Does Docker Swarm keep data synced among nodes?

3/11/2020

I've never done anything with Docker Swarm, or Kubernetes so I'm trying to learn what does what, and which is best for my purpose before tackling it.

My scenario:

  • I have a Desktop PC running Docker Desktop, and ..
  • I have a Raspberry PI running Docker on Raspbian

This is all on a home LAN, so I don't really want to get crazy with complicated things.

I want to run Pi Hole and DNSCrypt Proxy containers on both 'machines', (as redundancy, mostly because the Docker Desktop seems to crash a lot taking down my entire DNS system with it when I just use that machine for Pi-hole).

My main thing is, I want all the data/configurations, etc. between them to stay in sync (i.e. Pi hole's container data stays in sync on both devices, etc.), and I want the manager to make sure it's always up, in case of crashes, and so on.

My questions:

Being completely new to this area, and just doing a bit of poking around:

  • it seems that Kubernetes might be a bit much, and more complicated than I need for this?
  • That's why I was thinking Swarm instead, but I'm also not sure whether either of them will keep data synced?
  • And, say I create 2 Pi-hole containers on the Manager machine, does it create 1 on the manager machine, and 1 on the worker machine?

Any info is appreciated!

-- J. Scott Elblein
docker
docker-swarm
kubernetes

1 Answer

3/17/2020

Docker doesn't quite have anything that directly meets your need, but if you've got a reliable file server on your home LAN, you could do it really easily.

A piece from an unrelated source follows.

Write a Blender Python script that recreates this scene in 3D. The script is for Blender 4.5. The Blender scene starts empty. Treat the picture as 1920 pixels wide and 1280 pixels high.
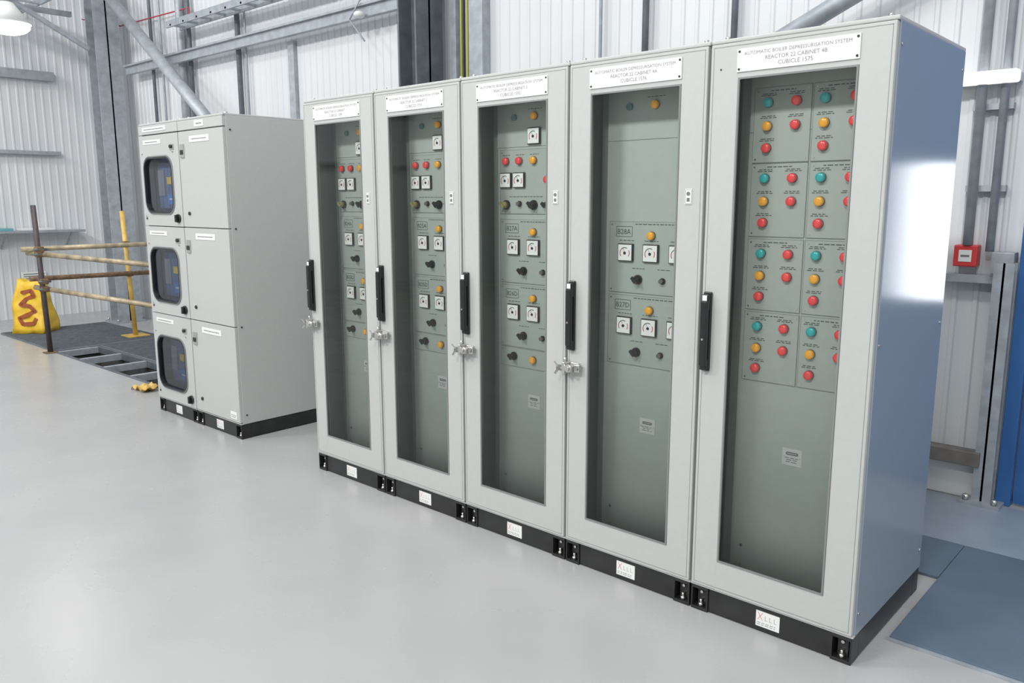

Broadly speaking you want to look at Docker Volume Plugins. Most of them ultimately work via an external storage provider and so won't be that helpful for you. There's a couple of more exotic ones like Portworx or StorageOS that can do portable/replicated storage purely in Docker, but I think most of them are a paid license.

But, if you have a fileserver that you trust to stay up and running, you can mount an NFS/CIFS share as a volume as mentioned in the Docker Docs, and Docker can handle re-connecting it when a container moves from one node to another due to a failure.

One other note: you want two manager nodes and one container per service in your swarm. You need to have one working Manager node for the swarm to work (this is important if a Manager crashes). Multiple separate instances would generally only be helpful if the service was designed as a distributed/fault tolerant application.